Stephanie Urdang (left) and Dr. Prexy Nesbitt (Peace Studies)

South-African born Stephanie Urdang, a journalist, activist, and U.N. consultant, recently spoke on campus in a lecture entitled, “A Woman’s Lifetime Struggle on Gender, War, and Peace Issues.” The event was hosted  by the Peace Studies Department in Wilkinson College. 

Urdang was raised in South Africa in Apartheid, a system of instituionalized racial segregation and stratification that ensured that South Africa’s white minority would remain politically, economically, and socially dominant over all others, especially Black Africans. She spoke of her gradual awareness of her privilege as a young white child, attending a good school while black children sat uneducated in extreme poverty. She recounted her father and she watching a live broadcast on February 11, 1990, when Nelson Mandela was released from prison. Mandela had spent twenty-seven in prison for his anti-apartheid advocacy.

At the age of 23, Urdang made a big decision. “I left South Africa in 1967 and came to this country. It was just the beginning of the awareness of what was happening in South Africa and I could see how the policies in America were affecting South Africa. So, my interest grew out of empathy,” she said.

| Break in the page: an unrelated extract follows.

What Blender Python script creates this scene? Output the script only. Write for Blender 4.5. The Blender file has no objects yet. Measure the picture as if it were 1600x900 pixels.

Urdang became involved in the 1980s Anti-Apartheid Divestment campaign. The divestment movement occurred predominantly on U.S. college campuses, where students pushed their institutions to take their investments out of South Africa and put pressure on the white-controlled government to end Apartheid.

“On some campuses, students would build models of shantytowns so that people could actually see what it meant to live in South African shantytowns. They had sit-ins at major corporations to say, ‘You cannot do what you’re doing because this is our money and this is our lives.’ So you had a lot of direct actions.” Urdang explained.

A speaker addresses the crowd of students gathered to protest Harvard’s investment in South African holdings during the late 1980s. A sign reads: “Put Apartheid Out of Business.” (Harvard Crimson)

Students at UC Berkeley build a shantytown on their campus as part of the Apartheid Divestment Campaign. (Paul Miller/ United Press International)

“I think that she has a very unique perspective of a Southern African woman who knows South Africa and the United States,” said Wilkinson’s Department of Peace Studies presidential fellow Dr. Rozell “Prexy” Nesbitt, who invited his long-time friend Urdang to Chapman. “She knows about the issues of inequality and equality and has taken a stance for students here at Chapman.”

The lecture had a large attendance from faculty, staff, and students. The entire room sat intently listening to Urdang talk about her upbringing, her immigration, her work as an activist, and the history of South African Apartheid. Hayley March (‘20, Business Marketing) and Saba Amid (‘21, Political Science and Peace Studies) were among those in attendance.

Urdang reads a passage from her memoir to students.

“I thought it was really interesting because you don’t hear about South African liberation movements in the United States,” said Amid. “I think that this is a type of issue that we can see happening in other parts of the world and I think that it is important to be aware of these events.” 

“I also think that it is amazing to learn through people’s personal stories rather than the textbook,” added March. “Because everyone can memorize dates, but to hear a story directly from the person whose story it is — it isn’t something we get to do often.”  

When asked if college students should get involved in activism and positive social movements, Urdang says, “Do it!”

“There is a space for everybody and I think that everybody has the potential to be the cause of change,” she said. “It just takes a lot of commitment but I am inspired by your generation’s activism. Follow your heart!”